Satellite Tokyo 2008

03 March 2008 to 05 March 2008

The TPAM-IETM Satellite Meeting in Tokyo took place from 3 to 5 March, 2008 (Tokyo Performing Arts Market was held from 5 to 8 March).

We chose “Reconsidering the Contemporary in Performing Arts” as our overall theme. At face value, “Contemporary” means ‘something happening now’, yet as we all know, in the arts it has a deeper significance. In English, contemporary is different from modern, just as traditional is different from folkloric. 

In Asia, the relation between traditional and contemporary is different from in Europe. How different, and in which ways? Cultural analysts such as Rustom Bharucha maintain that ‘contemporary’ is essentially a Western construct, yet contemporary art and architecture in Japan has its own essence which is not at all mere imitation. 

Artists from every era have borrowed from other cultures and ages, and their work has, in turn, influenced others. Where do these circular borrowings fit in? 

Has ‘contemporary’ been defined with a historical perspective, or was the term invented to refer to work that rejects forms and styles of the past, addressing and/or being aware of problems of "contemporary" society and people? With the onset of globalisation, the notions of "society" and "people" addressed by "contemporary performing arts" have greatly expanded; the notions themselves have become plural. 

Some say that "contemporary performing arts" are formalistically established as a specific genre belonging to Europe, while others use "contemporary" to refer to nation-building struggles in other world regions. 

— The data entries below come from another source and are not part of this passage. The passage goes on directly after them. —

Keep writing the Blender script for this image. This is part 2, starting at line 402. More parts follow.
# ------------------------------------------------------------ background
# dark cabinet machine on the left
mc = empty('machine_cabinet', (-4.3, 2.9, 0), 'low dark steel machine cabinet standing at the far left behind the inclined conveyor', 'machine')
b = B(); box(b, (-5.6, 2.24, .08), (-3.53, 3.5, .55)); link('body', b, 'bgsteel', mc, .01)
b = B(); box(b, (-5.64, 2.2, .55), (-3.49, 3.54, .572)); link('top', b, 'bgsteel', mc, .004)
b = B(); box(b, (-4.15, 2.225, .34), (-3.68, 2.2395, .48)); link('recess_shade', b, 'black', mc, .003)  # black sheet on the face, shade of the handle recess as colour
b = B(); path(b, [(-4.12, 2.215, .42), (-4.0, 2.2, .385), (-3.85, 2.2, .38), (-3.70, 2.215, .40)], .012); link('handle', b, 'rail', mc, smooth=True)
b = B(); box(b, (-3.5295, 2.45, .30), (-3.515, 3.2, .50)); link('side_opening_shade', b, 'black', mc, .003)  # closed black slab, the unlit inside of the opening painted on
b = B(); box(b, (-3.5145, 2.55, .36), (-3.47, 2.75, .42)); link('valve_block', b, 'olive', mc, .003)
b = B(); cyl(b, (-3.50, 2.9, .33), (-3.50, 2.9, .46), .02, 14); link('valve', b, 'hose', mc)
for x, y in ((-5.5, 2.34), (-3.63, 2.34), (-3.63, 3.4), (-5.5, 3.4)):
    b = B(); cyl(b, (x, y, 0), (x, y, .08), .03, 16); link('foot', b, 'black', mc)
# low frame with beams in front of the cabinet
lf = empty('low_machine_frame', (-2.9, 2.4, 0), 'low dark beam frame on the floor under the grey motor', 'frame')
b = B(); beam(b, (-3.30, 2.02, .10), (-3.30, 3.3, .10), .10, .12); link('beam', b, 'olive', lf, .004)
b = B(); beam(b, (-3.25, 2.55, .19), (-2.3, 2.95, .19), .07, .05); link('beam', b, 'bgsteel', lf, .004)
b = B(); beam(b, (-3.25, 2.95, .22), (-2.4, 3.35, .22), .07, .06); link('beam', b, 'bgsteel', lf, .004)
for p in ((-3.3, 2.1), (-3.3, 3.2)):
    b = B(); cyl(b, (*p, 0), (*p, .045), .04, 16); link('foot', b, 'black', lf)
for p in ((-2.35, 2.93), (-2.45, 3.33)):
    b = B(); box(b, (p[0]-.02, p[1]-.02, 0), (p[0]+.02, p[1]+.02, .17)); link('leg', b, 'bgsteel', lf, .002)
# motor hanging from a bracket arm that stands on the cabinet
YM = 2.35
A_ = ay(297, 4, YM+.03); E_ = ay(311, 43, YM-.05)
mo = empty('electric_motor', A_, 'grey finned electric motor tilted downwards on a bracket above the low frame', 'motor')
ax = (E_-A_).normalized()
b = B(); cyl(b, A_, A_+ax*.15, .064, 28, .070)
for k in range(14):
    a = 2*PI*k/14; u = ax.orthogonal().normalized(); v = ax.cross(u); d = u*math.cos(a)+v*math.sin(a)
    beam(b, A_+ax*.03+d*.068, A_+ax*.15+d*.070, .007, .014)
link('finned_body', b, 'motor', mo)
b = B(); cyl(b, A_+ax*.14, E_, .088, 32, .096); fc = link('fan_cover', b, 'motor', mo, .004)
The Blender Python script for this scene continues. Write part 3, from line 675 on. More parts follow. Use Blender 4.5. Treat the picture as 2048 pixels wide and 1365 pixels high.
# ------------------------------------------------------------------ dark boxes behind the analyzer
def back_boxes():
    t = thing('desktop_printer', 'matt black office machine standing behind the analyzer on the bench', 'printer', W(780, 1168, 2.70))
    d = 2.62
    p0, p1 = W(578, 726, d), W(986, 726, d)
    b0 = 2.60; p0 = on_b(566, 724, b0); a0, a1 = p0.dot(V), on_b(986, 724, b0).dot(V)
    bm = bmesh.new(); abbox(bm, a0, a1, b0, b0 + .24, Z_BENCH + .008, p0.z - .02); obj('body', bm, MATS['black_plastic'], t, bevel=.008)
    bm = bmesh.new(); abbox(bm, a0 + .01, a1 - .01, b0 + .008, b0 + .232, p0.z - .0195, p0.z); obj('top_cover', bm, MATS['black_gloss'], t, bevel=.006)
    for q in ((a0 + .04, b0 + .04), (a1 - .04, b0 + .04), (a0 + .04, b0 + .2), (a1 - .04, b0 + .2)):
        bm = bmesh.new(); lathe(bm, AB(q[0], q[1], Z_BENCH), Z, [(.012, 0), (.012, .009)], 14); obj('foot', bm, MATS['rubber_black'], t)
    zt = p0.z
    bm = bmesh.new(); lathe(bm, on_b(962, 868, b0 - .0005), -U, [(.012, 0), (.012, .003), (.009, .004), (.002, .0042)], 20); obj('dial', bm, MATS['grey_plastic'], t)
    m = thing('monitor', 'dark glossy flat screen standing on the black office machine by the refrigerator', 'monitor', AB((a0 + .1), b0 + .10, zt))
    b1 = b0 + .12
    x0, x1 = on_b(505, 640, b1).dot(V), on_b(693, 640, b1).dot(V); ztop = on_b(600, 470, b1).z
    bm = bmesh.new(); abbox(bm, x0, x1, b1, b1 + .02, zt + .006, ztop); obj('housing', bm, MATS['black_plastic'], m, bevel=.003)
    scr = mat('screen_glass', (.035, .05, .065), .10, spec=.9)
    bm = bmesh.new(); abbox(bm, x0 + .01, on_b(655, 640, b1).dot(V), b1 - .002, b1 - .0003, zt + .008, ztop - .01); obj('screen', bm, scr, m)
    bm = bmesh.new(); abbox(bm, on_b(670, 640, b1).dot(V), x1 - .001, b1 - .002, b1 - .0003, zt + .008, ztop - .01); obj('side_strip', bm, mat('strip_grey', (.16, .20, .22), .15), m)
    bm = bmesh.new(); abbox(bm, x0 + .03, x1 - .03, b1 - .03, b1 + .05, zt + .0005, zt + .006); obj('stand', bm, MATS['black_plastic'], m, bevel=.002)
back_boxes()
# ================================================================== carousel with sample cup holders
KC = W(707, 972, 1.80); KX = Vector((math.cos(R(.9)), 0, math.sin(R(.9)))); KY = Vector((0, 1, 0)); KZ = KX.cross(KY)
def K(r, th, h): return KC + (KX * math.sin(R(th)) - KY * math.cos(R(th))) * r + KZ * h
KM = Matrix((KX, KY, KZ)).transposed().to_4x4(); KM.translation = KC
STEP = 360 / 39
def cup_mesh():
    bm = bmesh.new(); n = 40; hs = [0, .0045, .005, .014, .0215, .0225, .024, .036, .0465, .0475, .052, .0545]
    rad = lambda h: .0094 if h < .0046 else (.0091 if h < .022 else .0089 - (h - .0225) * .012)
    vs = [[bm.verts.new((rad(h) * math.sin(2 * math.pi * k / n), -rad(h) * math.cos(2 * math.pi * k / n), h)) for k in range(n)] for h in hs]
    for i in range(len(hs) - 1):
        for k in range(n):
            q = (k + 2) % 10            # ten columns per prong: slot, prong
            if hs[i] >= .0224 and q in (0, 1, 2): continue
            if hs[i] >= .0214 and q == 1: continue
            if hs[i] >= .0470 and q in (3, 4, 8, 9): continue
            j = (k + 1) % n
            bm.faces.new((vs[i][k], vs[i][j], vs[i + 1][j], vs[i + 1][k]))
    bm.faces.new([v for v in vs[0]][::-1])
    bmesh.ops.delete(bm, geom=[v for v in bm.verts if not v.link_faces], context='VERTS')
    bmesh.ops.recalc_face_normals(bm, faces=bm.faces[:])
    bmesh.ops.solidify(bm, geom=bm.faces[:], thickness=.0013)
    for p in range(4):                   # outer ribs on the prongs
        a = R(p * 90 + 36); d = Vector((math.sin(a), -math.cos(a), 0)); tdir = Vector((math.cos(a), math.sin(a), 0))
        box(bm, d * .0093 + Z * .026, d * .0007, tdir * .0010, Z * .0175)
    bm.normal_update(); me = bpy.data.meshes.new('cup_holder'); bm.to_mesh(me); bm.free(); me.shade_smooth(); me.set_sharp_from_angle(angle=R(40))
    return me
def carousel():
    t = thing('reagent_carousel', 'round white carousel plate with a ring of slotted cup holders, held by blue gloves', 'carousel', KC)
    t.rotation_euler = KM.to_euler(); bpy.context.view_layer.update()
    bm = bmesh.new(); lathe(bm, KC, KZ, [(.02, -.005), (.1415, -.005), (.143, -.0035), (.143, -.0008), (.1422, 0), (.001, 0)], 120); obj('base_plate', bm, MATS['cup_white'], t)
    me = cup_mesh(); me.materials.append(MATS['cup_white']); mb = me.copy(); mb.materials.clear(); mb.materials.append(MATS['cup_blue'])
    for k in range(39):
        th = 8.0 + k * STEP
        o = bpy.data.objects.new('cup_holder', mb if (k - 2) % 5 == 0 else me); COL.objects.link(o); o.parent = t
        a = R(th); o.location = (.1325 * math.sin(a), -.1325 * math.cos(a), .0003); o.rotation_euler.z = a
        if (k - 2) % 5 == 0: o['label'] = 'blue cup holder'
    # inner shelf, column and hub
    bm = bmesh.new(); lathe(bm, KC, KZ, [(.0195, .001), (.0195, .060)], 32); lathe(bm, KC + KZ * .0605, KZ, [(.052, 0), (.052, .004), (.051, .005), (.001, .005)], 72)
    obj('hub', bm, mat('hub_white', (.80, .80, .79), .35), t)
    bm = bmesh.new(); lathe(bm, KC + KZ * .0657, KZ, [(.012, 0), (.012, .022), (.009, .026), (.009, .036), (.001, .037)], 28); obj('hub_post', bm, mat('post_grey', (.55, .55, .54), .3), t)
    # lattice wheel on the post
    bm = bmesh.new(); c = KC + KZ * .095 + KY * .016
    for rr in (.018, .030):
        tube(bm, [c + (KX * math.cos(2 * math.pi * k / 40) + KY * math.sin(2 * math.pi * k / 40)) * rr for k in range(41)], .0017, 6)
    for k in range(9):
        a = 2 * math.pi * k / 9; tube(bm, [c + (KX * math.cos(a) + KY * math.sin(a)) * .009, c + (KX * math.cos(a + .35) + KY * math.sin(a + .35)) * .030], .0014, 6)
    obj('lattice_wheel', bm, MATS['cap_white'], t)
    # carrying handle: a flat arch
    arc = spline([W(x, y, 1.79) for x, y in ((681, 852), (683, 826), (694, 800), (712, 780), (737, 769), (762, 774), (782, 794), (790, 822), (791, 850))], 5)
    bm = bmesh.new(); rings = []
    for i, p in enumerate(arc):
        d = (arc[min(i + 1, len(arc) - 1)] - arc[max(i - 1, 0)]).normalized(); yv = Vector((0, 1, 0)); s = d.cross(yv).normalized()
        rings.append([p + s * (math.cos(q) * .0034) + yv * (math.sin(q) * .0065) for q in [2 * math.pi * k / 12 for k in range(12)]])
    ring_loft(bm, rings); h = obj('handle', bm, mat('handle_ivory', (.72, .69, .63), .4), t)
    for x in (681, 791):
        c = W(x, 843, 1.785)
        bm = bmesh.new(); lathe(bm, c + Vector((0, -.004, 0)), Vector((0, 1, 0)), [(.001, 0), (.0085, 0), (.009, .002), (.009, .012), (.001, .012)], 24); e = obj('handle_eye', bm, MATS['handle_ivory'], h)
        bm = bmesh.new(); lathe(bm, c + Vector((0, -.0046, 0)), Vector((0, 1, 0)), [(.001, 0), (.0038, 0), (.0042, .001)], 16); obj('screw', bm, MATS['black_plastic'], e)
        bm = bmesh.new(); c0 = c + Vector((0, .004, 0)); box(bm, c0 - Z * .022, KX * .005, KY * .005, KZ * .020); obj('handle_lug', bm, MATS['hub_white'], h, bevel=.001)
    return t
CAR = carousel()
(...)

This meeting aimed to discuss the term and its ideologies again, whether to compare and contrast cultural perspectives, to interrogate our own understandings, to break through the paradoxes or to ensure our publics’ understanding of, and interest in, our work. 

We reconsidered the contemporary across several axes, such as aesthetics, structures and practice. 

In addition to lively and interactive group discussions on the theme, we also had sessions such as video lectures on the history of ‘contemporary’ performing arts in Japan, seminars on the current situation of Japanese and European performing arts, and a Tokyo city tour. Performances (as part of TPAM programmes) were presented simultaneously in and around Tokyo from March 1 to 9, 2008. 

This was the fourth IETM Satellite Meeting in Asia. New networks with new perspectives have already started to emerge from the past three meetings. We intended to create a programme that continues to develop them through discussions between IETM members and Asian artists/presenters.